§ Data provided
(begin)
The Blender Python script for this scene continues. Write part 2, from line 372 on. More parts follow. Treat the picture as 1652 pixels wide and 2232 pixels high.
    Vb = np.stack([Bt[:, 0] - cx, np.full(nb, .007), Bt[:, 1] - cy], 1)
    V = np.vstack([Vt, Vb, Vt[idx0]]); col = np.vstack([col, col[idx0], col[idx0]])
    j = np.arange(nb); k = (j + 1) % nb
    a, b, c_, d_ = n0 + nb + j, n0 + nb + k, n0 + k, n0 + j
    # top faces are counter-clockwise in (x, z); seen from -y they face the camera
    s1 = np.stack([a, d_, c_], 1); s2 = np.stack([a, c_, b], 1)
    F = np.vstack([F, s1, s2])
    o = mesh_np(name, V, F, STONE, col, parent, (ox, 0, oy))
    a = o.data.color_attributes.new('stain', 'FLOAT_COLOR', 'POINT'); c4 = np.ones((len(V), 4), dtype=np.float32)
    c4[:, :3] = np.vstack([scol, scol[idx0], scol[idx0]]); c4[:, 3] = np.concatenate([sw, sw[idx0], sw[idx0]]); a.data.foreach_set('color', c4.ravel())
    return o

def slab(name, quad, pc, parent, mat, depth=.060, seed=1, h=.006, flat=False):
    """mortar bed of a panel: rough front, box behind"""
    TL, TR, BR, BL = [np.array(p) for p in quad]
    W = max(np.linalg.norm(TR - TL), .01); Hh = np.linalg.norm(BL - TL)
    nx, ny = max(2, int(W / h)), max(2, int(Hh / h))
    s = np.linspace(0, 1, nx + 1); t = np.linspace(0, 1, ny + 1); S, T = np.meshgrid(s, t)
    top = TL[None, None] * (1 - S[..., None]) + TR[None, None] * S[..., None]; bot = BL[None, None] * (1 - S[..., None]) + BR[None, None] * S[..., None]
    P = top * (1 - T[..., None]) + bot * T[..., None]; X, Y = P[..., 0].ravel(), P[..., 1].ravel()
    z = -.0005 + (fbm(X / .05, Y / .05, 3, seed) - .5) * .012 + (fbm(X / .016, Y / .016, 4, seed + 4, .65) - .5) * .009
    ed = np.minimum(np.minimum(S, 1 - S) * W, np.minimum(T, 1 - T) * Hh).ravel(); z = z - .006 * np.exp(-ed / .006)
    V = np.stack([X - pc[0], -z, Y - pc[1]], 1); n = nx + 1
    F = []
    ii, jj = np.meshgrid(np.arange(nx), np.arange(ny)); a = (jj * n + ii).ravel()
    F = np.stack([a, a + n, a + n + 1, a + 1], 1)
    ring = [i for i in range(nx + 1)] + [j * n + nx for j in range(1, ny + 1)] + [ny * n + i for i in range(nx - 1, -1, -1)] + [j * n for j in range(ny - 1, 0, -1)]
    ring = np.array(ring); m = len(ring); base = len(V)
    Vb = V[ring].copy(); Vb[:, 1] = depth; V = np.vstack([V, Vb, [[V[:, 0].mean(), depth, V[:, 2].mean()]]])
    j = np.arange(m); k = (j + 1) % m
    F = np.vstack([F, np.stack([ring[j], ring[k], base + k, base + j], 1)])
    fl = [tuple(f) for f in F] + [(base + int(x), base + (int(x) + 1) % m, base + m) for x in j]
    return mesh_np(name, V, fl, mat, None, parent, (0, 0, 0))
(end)
Using the data above, return each line exactly as written.

§ Answer for this exercise
The Blender Python script for this scene continues. Write part 2, from line 372 on. More parts follow. Treat the picture as 1652 pixels wide and 2232 pixels high.
    Vb = np.stack([Bt[:, 0] - cx, np.full(nb, .007), Bt[:, 1] - cy], 1)
    V = np.vstack([Vt, Vb, Vt[idx0]]); col = np.vstack([col, col[idx0], col[idx0]])
    j = np.arange(nb); k = (j + 1) % nb
    a, b, c_, d_ = n0 + nb + j, n0 + nb + k, n0 + k, n0 + j
    # top faces are counter-clockwise in (x, z); seen from -y they face the camera
    s1 = np.stack([a, d_, c_], 1); s2 = np.stack([a, c_, b], 1)
    F = np.vstack([F, s1, s2])
    o = mesh_np(name, V, F, STONE, col, parent, (ox, 0, oy))
    a = o.data.color_attributes.new('stain', 'FLOAT_COLOR', 'POINT'); c4 = np.ones((len(V), 4), dtype=np.float32)
    c4[:, :3] = np.vstack([scol, scol[idx0], scol[idx0]]); c4[:, 3] = np.concatenate([sw, sw[idx0], sw[idx0]]); a.data.foreach_set('color', c4.ravel())
    return o

def slab(name, quad, pc, parent, mat, depth=.060, seed=1, h=.006, flat=False):
    """mortar bed of a panel: rough front, box behind"""
    TL, TR, BR, BL = [np.array(p) for p in quad]
    W = max(np.linalg.norm(TR - TL), .01); Hh = np.linalg.norm(BL - TL)
    nx, ny = max(2, int(W / h)), max(2, int(Hh / h))
    s = np.linspace(0, 1, nx + 1); t = np.linspace(0, 1, ny + 1); S, T = np.meshgrid(s, t)
    top = TL[None, None] * (1 - S[..., None]) + TR[None, None] * S[..., None]; bot = BL[None, None] * (1 - S[..., None]) + BR[None, None] * S[..., None]
    P = top * (1 - T[..., None]) + bot * T[..., None]; X, Y = P[..., 0].ravel(), P[..., 1].ravel()
    z = -.0005 + (fbm(X / .05, Y / .05, 3, seed) - .5) * .012 + (fbm(X / .016, Y / .016, 4, seed + 4, .65) - .5) * .009
    ed = np.minimum(np.minimum(S, 1 - S) * W, np.minimum(T, 1 - T) * Hh).ravel(); z = z - .006 * np.exp(-ed / .006)
    V = np.stack([X - pc[0], -z, Y - pc[1]], 1); n = nx + 1
    F = []
    ii, jj = np.meshgrid(np.arange(nx), np.arange(ny)); a = (jj * n + ii).ravel()
    F = np.stack([a, a + n, a + n + 1, a + 1], 1)
    ring = [i for i in range(nx + 1)] + [j * n + nx for j in range(1, ny + 1)] + [ny * n + i for i in range(nx - 1, -1, -1)] + [j * n for j in range(ny - 1, 0, -1)]
    ring = np.array(ring); m = len(ring); base = len(V)
    Vb = V[ring].copy(); Vb[:, 1] = depth; V = np.vstack([V, Vb, [[V[:, 0].mean(), depth, V[:, 2].mean()]]])
    j = np.arange(m); k = (j + 1) % m
    F = np.vstack([F, np.stack([ring[j], ring[k], base + k, base + j], 1)])
    fl = [tuple(f) for f in F] + [(base + int(x), base + (int(x) + 1) % m, base + m) for x in j]
    return mesh_np(name, V, fl, mat, None, parent, (0, 0, 0))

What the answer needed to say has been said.